Hay muchas formas de leer. La posición clásica, imagino, sería estar en un escritorio con una lámpara (en caso de que sea de noche) al lado. Quizás una ventana enfrente y, en la pared, una acuarela. Sin embargo, esta imagen tiene un matiz laboral: la del lector enfrentado a un texto como si fuera un oficinista. Una variante sería completar el cuadro con una cama, un par de buenas almohadas y colocar al lector en una posición más cómoda. Sin embargo, se corre el riesgo de quedarse dormido durante la lectura (sobre todo si el texto es un mamotreto soporífero) o que el libro sea muy pesado –tipo Guerra y paz. También, al terminar la experiencia, los brazos pueden quedar adoloridos o acalambrados.
Hay otro peligro que pone en riesgo la lectura en el hogar: llamadas telefónicas, la televisión siempre tentadora o el religioso proselitista que toca el timbre con vehemencia. Por estas razones desde hace varios años me refugio en cafés para leer. En un mundo ideal, utópico, debería ir a un bar, pero en este país los bares no garantizan una buena bebida y, además, no falta el solitario que quiera platicar contigo achispado por el alcohol. Los cafés son ideales porque, de alguna forma, uno pasa desapercibido. Cada quien va a lo suyo y no se ocupa del vecino. Hay pláticas de damas respetables, profesionistas desahogando el estrés o, incluso, veteranos de barbas blancas, solitarios, con la vista inmóvil en la calle. El único peligro es que algún conocido te descubra y te visite cotidianamente pensando que el café es un sustituto de tu casa. Por eso recomiendo, como los nómadas que buscan nuevos territorios, explorar otros lugares para conservar el saludable anonimato.
Hay otra ventaja de los cafés: la plática de los clientes sirve como un telón de fondo que elimina potenciales distracciones. El murmullo ininteligible moldea una atmósfera homogénea que ofrece seguridad y concentración. Por eso hay que evitar cafés poco poblados, ya que son fuente de charlas demasiado visibles que capturan nuestra atención. Varias veces me he sorprendido siguiendo un drama romántico o una insulsa llamada telefónica.

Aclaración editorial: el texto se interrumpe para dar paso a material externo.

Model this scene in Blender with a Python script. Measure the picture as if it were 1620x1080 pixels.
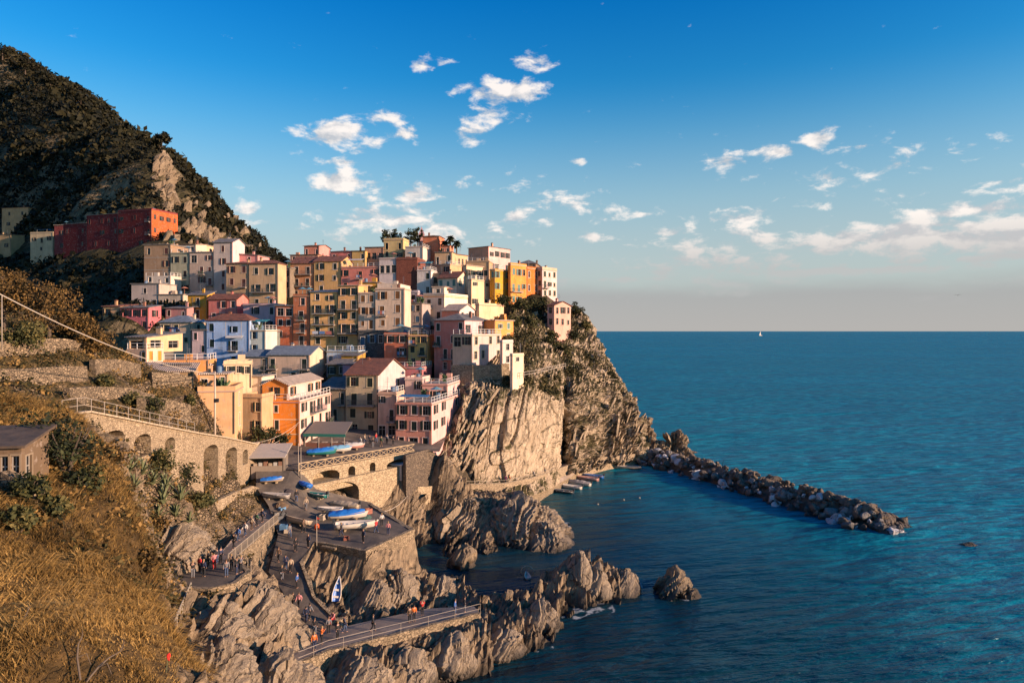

Después de muchas lecturas creo que he vivido un porcentaje significativo de ellas en cafés. Alrededor de mi mesa redonda han transcurrido largos atardeceres, lluvias furiosas o mayos bochornosos. También han desfilado meseros que luego encuentro en la calle y que me miran como a un viejo conocido. A veces me imagino, después de muerto, en algún punto del universo, atrincherado tras una taza ya vacía y una servilleta como único testigo de mi lectura. Otras veces me convenzo de que nunca me he ido del café y que mi vida fuera de él es una ilusión provocada por la fantasía lectora: sólo basta un parpadeo para regresar a mi mesa, con un café recién servido, dispuesto a cambiar de página.